For further information, please speak to Vikki and Charlie if you need advice.
Tax update
Government has published draft legislation tackling non-compliance in umbrella companies
Following the announcement in the Autumn Budget 2024 on umbrella companies, draft legislation was published on 21 July 2025. This legislation will make employment agencies accountable for PAYE on payments made to workers supplied through umbrella companies from 6 April 2026. On 17 September 2025, HMRC published guidance based on the draft legislation, including examples of how the changes may apply in practice.
The aims of the changes are to:
- Close the tax gap by protecting taxpayers from losses caused by fraudulent umbrella companies
- Protect workers from unexpected tax bills when non-compliant umbrella companies fail to pay taxes.
- Level the playing field by preventing fraudulent operators from undercutting compliant businesses.
- Support economic growth by tackling low standards in labour supply chains.
The changes will affect employment agencies and end-client organisations, as well as the umbrella companies themselves, making them joint and severally liable for any PAYE the umbrella company fails to remit.
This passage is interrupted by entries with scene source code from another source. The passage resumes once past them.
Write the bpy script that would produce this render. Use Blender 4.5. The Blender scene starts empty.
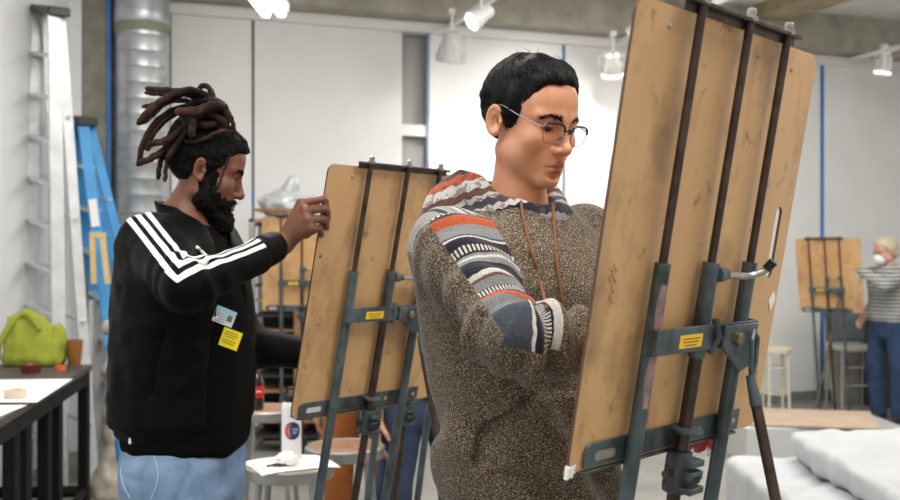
import bpy, math, random
import numpy as np
random.seed(7); rng = np.random.default_rng(11)
SC = bpy.context.scene
COL = SC.collection
F = 1000.0; EYE = 1.5
R = math.radians

def at(px, py, Y):
    return np.array([(px-450)/F*Y, Y, EYE+(255-py)/F*Y])

def lin(r, g, b):
    def c(v):
        v /= 255.0
        return v/12.92 if v <= .04045 else ((v+.055)/1.055)**2.4
    return (c(r), c(g), c(b), 1.0)

# ------------------------------------------------------------------ materials
def nodes_of(m):
    m.use_nodes = True
    return m.node_tree.nodes, m.node_tree.links, m.node_tree.nodes['Principled BSDF']

def ramp(N, stops, interp='LINEAR'):
    r = N.new('ShaderNodeValToRGB'); cr = r.color_ramp; cr.interpolation = interp
    while len(cr.elements) > 1: cr.elements.remove(cr.elements[-1])
    cr.elements[0].position = stops[0][0]; cr.elements[0].color = stops[0][1]
    for p, c in stops[1:]:
        e = cr.elements.new(p); e.color = c
    return r

def mat(name, c1, c2=None, scale=6.0, rough=.6, metal=0.0, bump=0.0, bscale=None, detail=6.0,
        stretch=(1, 1, 1), sss=0.0, lo=.3, hi=.7, emit=None, estr=0.0, spec=None, alpha=None, trans=0.0, coat=0.0):
    m = bpy.data.materials.new(name)
    N, L, P = nodes_of(m)
    P.inputs['Roughness'].default_value = rough
    P.inputs['Metallic'].default_value = metal
    if spec is not None: P.inputs['Specular IOR Level'].default_value = spec
    if sss:
        P.inputs['Subsurface Weight'].default_value = sss
        P.inputs['Subsurface Radius'].default_value = (.012, .005, .003)
        P.inputs['Subsurface Scale'].default_value = 1.0
    if trans: P.inputs['Transmission Weight'].default_value = trans
    if coat: P.inputs['Coat Weight'].default_value = coat
    if alpha is not None: P.inputs['Alpha'].default_value = alpha
    if emit is not None:
        P.inputs['Emission Color'].default_value = emit; P.inputs['Emission Strength'].default_value = estr
    P.inputs['Base Color'].default_value = c1
    tc = N.new('ShaderNodeTexCoord'); mp = N.new('ShaderNodeMapping'); mp.inputs['Scale'].default_value = stretch
    L.new(tc.outputs['Object'], mp.inputs['Vector'])
    if c2 is not None:
        n = N.new('ShaderNodeTexNoise'); n.inputs['Scale'].default_value = scale; n.inputs['Detail'].default_value = detail
        L.new(mp.outputs['Vector'], n.inputs['Vector'])
        r = ramp(N, [(lo, c1), (hi, c2)])
        L.new(n.outputs['Fac'], r.inputs['Fac']); L.new(r.outputs['Color'], P.inputs['Base Color'])
    if bump:
        n2 = N.new('ShaderNodeTexNoise'); n2.inputs['Scale'].default_value = bscale or scale; n2.inputs['Detail'].default_value = 5
        L.new(mp.outputs['Vector'], n2.inputs['Vector'])
        b = N.new('ShaderNodeBump'); b.inputs['Strength'].default_value = bump; b.inputs['Distance'].default_value = .01
        L.new(n2.outputs['Fac'], b.inputs['Height']); L.new(b.outputs['Normal'], P.inputs['Normal'])
    return m

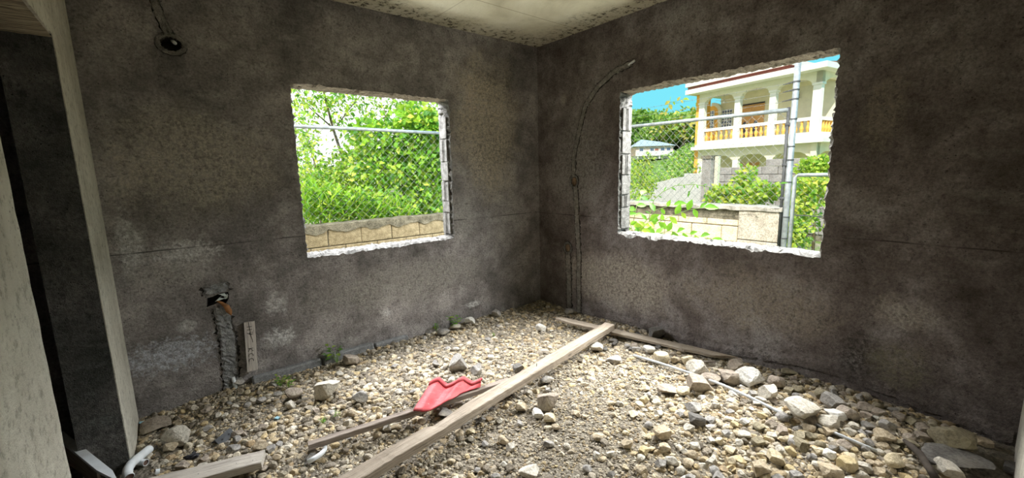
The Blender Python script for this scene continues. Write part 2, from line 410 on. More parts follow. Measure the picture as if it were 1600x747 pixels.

Equivalent provisions will be introduced in respect of National Insurance Contributions. HMRC will be able to pursue the companies or agencies directly for any unpaid taxes.
If the labour supply chain has:
- more than one agency, then the rules will apply to the agency that has the direct contract with the end client to supply the worker
- no agency, then the rules will apply to the end client.
Companies that engage workers through umbrella companies and agencies should undertake appropriate due diligence to ensure only legitimate umbrella companies are used and that PAYE is being properly accounted for.
As a result of this new legislation, there will be increased compliance costs and potential risks of non-compliance by umbrella companies. Companies should start assessing now whether their continued use remains viable, or whether direct employment would be a more appropriate approach.